BRYAN'S BLOG

Food for Thought V2: The Napster, Amazon and Apple Missiles

This month’s whitepaper is from the December Harvard Business Review by Maxwell Wessel and Clayton M. Christensen and is titled “Surviving Disruption. (My thanks to a colleague for highlighting it for me – thanks David!) You can access the article by registering for free on the Harvard Business Review website here.



Wessel and Christensen use a modern variation on the runaway train: “Disruptive innovations are like missilies launched at your business”. The paper highlights the missiles that were Napster, Amazon and the Apple Store aimed straight at record companies and the digital camera makers aimed squarely at Kodak. These are great examples of missiles that hit their targets relatively quickly, before missile defence systems could be raised or the missile dodged.
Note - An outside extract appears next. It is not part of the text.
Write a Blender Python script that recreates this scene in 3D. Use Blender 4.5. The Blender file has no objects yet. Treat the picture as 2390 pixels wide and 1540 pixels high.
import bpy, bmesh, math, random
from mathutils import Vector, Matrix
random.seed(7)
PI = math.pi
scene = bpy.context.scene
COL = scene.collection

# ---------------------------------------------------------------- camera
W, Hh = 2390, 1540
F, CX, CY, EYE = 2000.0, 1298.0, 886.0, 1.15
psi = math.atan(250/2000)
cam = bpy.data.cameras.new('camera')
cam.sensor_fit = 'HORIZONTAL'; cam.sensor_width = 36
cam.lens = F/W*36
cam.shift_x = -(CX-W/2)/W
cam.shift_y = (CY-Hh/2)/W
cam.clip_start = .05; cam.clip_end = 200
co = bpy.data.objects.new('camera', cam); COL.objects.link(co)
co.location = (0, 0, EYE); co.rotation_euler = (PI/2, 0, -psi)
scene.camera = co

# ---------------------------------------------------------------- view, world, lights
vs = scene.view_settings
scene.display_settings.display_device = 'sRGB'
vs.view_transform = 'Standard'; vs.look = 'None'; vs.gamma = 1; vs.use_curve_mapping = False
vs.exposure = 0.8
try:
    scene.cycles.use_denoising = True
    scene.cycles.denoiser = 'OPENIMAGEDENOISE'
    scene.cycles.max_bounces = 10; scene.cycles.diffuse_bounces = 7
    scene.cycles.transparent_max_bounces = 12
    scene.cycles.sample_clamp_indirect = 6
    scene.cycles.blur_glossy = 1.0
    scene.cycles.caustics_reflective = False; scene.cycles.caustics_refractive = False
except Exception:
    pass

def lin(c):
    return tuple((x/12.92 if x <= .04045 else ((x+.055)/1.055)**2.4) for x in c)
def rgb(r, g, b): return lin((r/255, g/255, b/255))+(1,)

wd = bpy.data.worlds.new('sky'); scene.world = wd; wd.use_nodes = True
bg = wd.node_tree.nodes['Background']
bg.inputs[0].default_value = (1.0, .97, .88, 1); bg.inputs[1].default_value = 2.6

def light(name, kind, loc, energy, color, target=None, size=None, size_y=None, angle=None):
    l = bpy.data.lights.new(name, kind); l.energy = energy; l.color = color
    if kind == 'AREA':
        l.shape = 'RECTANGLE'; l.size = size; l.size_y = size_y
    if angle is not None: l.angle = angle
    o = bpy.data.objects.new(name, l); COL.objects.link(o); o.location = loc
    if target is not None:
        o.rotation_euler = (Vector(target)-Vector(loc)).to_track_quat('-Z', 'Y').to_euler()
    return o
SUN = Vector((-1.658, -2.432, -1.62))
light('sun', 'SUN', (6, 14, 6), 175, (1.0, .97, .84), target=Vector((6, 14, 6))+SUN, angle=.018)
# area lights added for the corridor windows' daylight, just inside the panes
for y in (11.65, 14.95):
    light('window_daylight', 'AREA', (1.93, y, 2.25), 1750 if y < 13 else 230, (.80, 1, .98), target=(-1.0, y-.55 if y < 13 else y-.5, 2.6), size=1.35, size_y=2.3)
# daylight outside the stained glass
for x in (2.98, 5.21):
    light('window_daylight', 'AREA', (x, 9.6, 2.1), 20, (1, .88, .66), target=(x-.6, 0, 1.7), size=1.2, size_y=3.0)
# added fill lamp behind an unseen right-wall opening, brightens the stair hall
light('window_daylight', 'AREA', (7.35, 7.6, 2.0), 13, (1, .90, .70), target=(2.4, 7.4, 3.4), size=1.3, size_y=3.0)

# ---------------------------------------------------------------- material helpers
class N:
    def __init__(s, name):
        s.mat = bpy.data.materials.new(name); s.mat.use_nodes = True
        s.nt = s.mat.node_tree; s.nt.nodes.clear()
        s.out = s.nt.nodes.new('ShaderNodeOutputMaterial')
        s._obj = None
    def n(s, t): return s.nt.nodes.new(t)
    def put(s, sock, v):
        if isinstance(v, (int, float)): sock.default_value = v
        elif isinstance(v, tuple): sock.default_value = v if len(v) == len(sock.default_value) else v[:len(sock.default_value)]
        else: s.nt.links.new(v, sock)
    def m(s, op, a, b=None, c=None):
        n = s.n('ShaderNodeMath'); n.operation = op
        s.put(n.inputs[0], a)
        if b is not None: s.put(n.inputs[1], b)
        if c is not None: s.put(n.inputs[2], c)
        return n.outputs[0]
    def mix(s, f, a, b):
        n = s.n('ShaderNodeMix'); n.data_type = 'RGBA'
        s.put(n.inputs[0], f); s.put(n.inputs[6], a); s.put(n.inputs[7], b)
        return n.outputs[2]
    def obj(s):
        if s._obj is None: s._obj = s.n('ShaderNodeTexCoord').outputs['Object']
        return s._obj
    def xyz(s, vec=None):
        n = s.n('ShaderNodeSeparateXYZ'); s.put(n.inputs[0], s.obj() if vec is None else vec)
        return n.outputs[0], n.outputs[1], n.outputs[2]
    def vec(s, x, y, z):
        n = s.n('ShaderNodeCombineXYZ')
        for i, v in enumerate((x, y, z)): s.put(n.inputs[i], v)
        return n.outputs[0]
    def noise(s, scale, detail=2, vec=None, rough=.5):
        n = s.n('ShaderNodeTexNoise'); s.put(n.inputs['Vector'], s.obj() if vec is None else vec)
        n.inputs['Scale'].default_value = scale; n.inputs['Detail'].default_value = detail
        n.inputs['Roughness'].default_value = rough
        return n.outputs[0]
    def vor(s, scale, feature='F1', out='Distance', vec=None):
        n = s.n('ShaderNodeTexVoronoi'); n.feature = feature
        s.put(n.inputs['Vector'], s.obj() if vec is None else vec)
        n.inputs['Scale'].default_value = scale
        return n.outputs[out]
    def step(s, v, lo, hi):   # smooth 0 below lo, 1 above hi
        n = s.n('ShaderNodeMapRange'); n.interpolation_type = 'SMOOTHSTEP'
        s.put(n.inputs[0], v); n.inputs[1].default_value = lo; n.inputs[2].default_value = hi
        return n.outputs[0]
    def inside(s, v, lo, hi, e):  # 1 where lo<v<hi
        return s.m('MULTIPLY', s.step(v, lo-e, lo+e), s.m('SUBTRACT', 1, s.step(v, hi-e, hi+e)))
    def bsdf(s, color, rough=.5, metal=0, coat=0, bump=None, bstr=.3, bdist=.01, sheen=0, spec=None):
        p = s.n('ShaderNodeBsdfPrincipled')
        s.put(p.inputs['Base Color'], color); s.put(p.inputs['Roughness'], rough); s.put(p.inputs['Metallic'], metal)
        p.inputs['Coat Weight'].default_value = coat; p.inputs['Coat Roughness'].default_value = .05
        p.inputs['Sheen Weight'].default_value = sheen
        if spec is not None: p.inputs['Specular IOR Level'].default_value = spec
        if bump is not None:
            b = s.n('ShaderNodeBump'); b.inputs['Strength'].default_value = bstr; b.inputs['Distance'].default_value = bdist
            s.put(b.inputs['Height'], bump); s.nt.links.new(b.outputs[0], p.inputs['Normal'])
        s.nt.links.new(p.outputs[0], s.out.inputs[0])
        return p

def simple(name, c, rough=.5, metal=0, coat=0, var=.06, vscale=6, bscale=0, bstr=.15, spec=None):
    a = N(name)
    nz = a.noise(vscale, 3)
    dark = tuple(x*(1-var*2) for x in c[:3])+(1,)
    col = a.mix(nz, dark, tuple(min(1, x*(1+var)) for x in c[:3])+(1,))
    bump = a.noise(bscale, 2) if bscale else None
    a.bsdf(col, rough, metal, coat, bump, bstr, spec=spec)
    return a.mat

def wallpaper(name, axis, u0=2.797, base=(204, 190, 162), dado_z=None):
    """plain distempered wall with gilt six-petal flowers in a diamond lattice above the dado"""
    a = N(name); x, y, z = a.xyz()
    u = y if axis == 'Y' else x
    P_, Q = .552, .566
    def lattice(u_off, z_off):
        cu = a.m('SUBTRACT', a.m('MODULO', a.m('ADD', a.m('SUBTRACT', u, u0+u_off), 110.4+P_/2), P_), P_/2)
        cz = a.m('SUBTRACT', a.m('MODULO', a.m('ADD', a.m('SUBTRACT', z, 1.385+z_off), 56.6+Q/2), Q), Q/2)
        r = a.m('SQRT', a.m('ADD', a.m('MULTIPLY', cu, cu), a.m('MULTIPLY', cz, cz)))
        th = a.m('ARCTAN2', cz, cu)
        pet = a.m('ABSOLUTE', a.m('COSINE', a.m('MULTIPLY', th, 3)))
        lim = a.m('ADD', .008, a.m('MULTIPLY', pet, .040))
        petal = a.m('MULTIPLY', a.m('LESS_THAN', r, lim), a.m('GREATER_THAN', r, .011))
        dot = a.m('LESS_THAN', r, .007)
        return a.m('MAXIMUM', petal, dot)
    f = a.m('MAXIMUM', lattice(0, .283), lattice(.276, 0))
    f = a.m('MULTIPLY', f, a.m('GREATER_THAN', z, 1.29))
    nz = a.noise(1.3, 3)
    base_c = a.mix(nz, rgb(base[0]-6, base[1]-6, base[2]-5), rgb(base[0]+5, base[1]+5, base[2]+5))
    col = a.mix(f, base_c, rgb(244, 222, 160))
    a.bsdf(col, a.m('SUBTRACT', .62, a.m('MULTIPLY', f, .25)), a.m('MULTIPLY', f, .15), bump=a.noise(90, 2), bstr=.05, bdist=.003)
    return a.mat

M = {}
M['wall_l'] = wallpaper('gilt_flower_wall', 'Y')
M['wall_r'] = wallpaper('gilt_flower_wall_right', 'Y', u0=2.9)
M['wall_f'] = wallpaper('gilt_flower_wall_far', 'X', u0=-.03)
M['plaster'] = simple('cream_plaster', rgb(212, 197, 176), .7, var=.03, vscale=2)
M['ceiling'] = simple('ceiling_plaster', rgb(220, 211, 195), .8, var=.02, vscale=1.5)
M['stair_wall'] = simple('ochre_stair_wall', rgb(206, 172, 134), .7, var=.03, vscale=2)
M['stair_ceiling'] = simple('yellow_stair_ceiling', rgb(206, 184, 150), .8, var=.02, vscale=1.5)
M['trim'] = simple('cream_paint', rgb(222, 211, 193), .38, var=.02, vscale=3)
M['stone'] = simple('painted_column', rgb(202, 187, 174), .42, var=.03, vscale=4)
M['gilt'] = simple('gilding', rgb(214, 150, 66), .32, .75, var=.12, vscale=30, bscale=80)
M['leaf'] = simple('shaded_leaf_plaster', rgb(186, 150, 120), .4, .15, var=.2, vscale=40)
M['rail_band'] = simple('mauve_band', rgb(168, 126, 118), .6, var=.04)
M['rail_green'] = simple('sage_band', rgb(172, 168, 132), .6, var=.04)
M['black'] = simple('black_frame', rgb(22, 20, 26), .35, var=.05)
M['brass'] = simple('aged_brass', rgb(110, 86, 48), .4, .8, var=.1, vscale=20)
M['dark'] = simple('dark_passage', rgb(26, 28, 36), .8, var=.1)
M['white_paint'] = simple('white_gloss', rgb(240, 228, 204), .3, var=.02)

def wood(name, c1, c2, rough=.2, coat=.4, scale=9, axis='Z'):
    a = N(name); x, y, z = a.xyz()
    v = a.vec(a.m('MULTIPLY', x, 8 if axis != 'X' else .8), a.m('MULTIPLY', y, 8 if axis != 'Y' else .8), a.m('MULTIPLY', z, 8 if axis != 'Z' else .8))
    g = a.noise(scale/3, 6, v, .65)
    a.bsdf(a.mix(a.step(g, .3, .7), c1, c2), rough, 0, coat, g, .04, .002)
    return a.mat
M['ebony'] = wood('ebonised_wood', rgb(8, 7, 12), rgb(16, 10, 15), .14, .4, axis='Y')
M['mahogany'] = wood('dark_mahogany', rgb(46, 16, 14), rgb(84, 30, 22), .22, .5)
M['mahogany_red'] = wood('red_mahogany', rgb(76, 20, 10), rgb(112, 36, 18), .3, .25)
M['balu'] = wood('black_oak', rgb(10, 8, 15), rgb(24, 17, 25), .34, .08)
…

Wessel and Christensen maintain that once a missile is fired, there is often time to raise our defences or dodge, duck and cover. Their examples include cinemas which have survived despite public access to movies in our lounge room soon after their release and ships traversing the globe despite the development of supersized aircraft.



Their tip for assessing how technologically advanced the missile is coming your way:

  • “Identify the strengths of your disrupter’s business model;
  • Identify your own relative advantages;
  • Evaluate the conditions that would help or hinder the disrupter from co-opting your current advantages in the future.”

In their article they go on to describe different ways of thinking about these issues including a modern spin on the old “barriers to entry” to an industry. They refer to an “ecosystem barrier” to describe a steady-state business environment where consumers and suppliers are operating comfortably with no real need to change.



Wessel and Christensen finish with a case study on the grocery industry stating: “The theory of disruption tells us that these entrants will speed their delivery times, increase their product selection, and add features we can hardly imagine today in pursuit of new customers and higher profit margins.”



For you non-risk professionals out there, I hope this concept of disruptive innovation has got you thinking. I hope the same for you risk professionals and I also hope you are thinking about how this might apply for your next strategic risk workshop. I know I am. My client’s industry is being “disrupted” by government policy changes and assessing and adapting to the disruption will be the name of the game.